Morningstar notes that once an investment enters the mainstream, it is no longer considered an alternative investment. To be considered a good alternative investment, according to the research giant, a category must produce positive, risk-adjusted returns over a reasonable time frame and exhibit low correlations to traditional investments.

 

7 CATEGORIES

Using these definitions, Morningstar developed seven classifications of alternatives.

There are three alternative categories that involve equities: Long-short equity funds are the largest category and are typically long stocks, with betas typically between 0.3 and 0.8. Market-neutral funds hedge out most of the market risk and have betas between minus 0.3 and plus 0.3. Bear market funds take a net short exposure to stocks and often use leverage.

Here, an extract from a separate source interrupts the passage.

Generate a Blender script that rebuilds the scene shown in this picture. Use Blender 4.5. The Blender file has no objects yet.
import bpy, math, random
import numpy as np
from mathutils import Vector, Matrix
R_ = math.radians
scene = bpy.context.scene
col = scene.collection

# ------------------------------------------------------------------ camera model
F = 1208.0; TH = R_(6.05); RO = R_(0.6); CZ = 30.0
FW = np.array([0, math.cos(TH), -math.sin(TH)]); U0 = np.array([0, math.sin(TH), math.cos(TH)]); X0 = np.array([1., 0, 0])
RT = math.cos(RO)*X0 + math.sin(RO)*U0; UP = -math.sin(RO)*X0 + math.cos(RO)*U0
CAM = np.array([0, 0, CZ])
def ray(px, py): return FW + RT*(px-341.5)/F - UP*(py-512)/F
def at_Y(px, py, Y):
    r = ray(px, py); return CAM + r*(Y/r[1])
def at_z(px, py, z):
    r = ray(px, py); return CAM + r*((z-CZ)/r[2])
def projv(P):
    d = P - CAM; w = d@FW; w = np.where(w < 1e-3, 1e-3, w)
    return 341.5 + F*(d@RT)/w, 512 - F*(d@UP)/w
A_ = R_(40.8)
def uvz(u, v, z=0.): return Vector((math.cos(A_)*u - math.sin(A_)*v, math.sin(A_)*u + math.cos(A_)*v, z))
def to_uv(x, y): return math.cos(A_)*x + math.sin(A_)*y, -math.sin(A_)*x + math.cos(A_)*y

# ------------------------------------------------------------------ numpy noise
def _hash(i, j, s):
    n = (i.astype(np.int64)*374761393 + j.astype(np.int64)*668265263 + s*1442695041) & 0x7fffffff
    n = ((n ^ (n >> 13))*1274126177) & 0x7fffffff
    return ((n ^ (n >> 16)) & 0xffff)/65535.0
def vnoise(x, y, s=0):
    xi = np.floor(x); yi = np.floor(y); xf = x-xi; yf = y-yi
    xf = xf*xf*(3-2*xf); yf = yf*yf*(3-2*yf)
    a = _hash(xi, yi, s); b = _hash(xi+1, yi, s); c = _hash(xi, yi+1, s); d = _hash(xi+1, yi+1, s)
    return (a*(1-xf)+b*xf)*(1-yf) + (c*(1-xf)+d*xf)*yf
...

There are also three alternative funds that are based on derivatives: Managed futures funds take long and short bets on futures contracts in such areas as energy or food commodities. Currency funds invest in currency futures and forwards. Volatility funds trade equity options betting that market volatility will either increase or decrease. There are currently no volatility mutual funds, but an example of a volatility ETF is the iPath S&P 500 VIX Short-Term Futures fund.

The seventh category is the nontraditional bond fund. These funds invest in all types of debt, but hedge duration risk or credit risk, or both. In addition, while it is not a pure category, Morningstar classifies funds that use multiple strategies as multi-alternative funds.

Because these strategies are all active to extremely active, they have high expense ratios averaging 1.82% annually. These expenses exclude many operating costs such as the costs of the hedges used in their portfolios.

 

POOR RESULTS

While all of these strategies sound sophisticated and intuitively appealing as a whole, they haven't worked in aggregate. Many achieve their goal of low and negative correlations, but fail to produce positive returns. Only managed futures and nontraditional bonds have produced positive five-year returns, and these were less than 2% annually. In the last year, the only positive result was posted by nontraditional bonds, 0.51%, and the worst loss was in managed futures, which dropped 7.22%. In fact, the categories combined for one-, three- and five-year losses.

Not only were returns dismal, most categories failed to deliver much in the way of diversification to a moderate-risk portfolio of 60% stocks (as represented by the S&P 500) and 40% fixed income (Barclays Aggregate Bond). In fact, long/short equity and multi-alternative funds had correlations near 1. Only managed futures and bear market funds had negative correlations. There is no data for the volatility category since there are no mutual funds.

 

EXPLAINING THE LOSSES

When you look under the hood of many of these strategies, the losses generated are not surprising. It's not unreasonable to conclude that losses are likely to continue for most of these categories. Consider this outlook for each category:

Long/short equity funds would be expected to return the risk-free rate (currently about 0) if they were perfectly hedged. But because they have a beta averaging 0.6, they should return the risk-free rate plus 60% of the market risk premium. Over the past three years, the Wilshire 5000 total return was 15.5% annually, meaning that this strategy should theoretically have returned about 9.3% annually. Yet it produced only a 2.58% return because of the 2.02% expense ratio and very high hedging costs. Morningstar used the Mars Hill Global Relative Value ETF (GRV) as a proxy for this category, even though late last year that fund went defunct after large losses. Positive long-run returns can be expected if the funds keep positive betas, although investors will be giving away most of the returns in fees.